To use a homely image, the question of the stage representation of Shakespeare’s plays is just the question of the foot and the shoe. Must we cut off a toe here, and slice off a little from the heel there; or stretch the shoe upon the last, and, if need be, even buy a new pair of shoes? It is not enough to say that modern audiences demand “curtain” and scenery for Shakespeare’s plays. No public demands what is not offered to it. Before demand can create supply, a sample of the new ware must be shown. Most modern playgoers are unaware of the methods of Elizabethan stage-playing, and therefore cannot condemn them as unsatisfactory. They may have heard something about old tapestry, rushes, and boards, but they have no reason to infer that our greatest dramatists were “thoroughly handicapped by the methods of representation then in vogue.”

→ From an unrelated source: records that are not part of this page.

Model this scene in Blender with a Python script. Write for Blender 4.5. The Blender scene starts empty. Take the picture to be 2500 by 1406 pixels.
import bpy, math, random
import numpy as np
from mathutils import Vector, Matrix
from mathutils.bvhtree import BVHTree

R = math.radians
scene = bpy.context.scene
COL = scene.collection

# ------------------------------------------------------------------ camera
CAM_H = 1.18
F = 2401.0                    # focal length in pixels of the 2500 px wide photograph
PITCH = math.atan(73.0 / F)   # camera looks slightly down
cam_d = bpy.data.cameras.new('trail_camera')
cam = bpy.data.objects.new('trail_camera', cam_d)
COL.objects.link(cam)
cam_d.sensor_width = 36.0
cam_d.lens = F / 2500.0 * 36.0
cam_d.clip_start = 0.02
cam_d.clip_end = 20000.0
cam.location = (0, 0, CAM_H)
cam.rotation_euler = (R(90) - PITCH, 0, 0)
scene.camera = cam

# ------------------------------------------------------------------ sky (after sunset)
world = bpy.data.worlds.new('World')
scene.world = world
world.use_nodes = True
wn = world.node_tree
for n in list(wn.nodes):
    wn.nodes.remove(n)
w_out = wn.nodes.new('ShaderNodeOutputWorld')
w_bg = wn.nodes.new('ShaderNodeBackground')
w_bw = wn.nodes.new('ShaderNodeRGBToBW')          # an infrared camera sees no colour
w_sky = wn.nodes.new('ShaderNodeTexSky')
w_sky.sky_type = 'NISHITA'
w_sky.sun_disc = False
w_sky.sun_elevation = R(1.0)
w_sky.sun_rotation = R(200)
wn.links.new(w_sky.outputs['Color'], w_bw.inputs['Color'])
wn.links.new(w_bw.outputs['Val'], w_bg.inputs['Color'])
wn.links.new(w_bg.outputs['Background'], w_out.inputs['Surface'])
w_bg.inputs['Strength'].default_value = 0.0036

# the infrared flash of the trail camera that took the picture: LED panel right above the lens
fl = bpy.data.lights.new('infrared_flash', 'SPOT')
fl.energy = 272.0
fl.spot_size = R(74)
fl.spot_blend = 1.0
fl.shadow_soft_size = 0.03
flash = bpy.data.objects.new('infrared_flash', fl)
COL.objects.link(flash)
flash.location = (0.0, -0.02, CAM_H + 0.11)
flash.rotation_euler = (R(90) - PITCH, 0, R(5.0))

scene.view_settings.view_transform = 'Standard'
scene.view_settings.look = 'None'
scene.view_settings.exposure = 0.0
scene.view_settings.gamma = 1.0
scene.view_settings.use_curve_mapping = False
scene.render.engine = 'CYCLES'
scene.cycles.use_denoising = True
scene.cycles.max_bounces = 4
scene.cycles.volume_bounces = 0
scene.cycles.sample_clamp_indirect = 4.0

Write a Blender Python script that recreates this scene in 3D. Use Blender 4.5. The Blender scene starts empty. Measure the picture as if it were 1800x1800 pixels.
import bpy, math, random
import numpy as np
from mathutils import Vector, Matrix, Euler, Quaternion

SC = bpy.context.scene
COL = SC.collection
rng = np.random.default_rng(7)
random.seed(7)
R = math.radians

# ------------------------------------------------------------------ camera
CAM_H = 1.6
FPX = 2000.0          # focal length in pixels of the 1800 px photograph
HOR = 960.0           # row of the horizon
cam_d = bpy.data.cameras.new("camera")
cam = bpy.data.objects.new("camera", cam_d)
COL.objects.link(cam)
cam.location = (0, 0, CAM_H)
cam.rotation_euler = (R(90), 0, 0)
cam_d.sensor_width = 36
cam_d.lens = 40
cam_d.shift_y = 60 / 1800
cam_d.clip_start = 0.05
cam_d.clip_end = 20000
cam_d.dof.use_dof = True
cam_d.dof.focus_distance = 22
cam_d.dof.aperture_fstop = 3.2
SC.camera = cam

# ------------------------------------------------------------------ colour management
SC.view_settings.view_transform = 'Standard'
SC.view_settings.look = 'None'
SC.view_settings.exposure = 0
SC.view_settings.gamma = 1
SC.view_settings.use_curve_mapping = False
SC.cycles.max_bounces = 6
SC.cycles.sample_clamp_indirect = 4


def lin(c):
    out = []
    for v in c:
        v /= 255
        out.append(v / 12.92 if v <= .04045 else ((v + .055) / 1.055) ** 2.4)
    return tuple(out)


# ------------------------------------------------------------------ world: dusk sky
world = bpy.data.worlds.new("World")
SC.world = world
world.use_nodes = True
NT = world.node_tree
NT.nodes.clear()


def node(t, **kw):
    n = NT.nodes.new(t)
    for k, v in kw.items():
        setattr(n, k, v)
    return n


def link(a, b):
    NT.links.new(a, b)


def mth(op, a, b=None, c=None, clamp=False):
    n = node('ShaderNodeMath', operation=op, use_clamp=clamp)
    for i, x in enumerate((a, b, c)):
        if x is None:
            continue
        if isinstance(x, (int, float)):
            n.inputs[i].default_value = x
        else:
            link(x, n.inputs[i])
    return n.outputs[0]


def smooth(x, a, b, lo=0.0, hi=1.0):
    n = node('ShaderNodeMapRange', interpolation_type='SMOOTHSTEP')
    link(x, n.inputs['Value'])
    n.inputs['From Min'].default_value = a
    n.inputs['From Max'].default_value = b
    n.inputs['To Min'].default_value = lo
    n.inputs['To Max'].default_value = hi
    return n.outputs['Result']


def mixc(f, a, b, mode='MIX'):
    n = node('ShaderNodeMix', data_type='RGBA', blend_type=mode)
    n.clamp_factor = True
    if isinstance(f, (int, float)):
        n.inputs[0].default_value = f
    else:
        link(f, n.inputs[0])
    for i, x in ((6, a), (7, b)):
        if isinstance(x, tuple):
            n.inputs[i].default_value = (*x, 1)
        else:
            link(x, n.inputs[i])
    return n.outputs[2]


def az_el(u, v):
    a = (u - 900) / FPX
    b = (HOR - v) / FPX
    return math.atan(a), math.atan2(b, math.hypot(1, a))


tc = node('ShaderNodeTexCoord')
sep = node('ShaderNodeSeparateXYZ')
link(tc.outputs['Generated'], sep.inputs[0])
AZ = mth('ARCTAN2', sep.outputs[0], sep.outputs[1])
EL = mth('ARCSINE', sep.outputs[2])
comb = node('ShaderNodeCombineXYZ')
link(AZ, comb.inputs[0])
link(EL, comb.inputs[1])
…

It is indeed to be regretted that no scholar nor actor has thought it necessary to study the art of Shakespeare’s dramatic construction from the original copies. Some of our University men have written intelligently about Shakespeare’s characters and his philosophy, and one of them has done something more than this. But it is doubtful if any serious attention has been given yet to the way Shakespeare conducts his story and brings his characters on and off the stage, a matter of the highest moment, since the very life of the play depends upon the skill with which this is done. And how many realize that the art of Shakespeare’s dramatic construction differs fundamentally from that of the modern dramatist? In fact, a Pinero would no more know how to set about writing a play for the Elizabethan stage, in which the characters appear in the course of the story in twenty-six different localities during twenty-six years, than Shakespeare would know how to make twenty-six persons live their lives through a whole play in one room or on one day.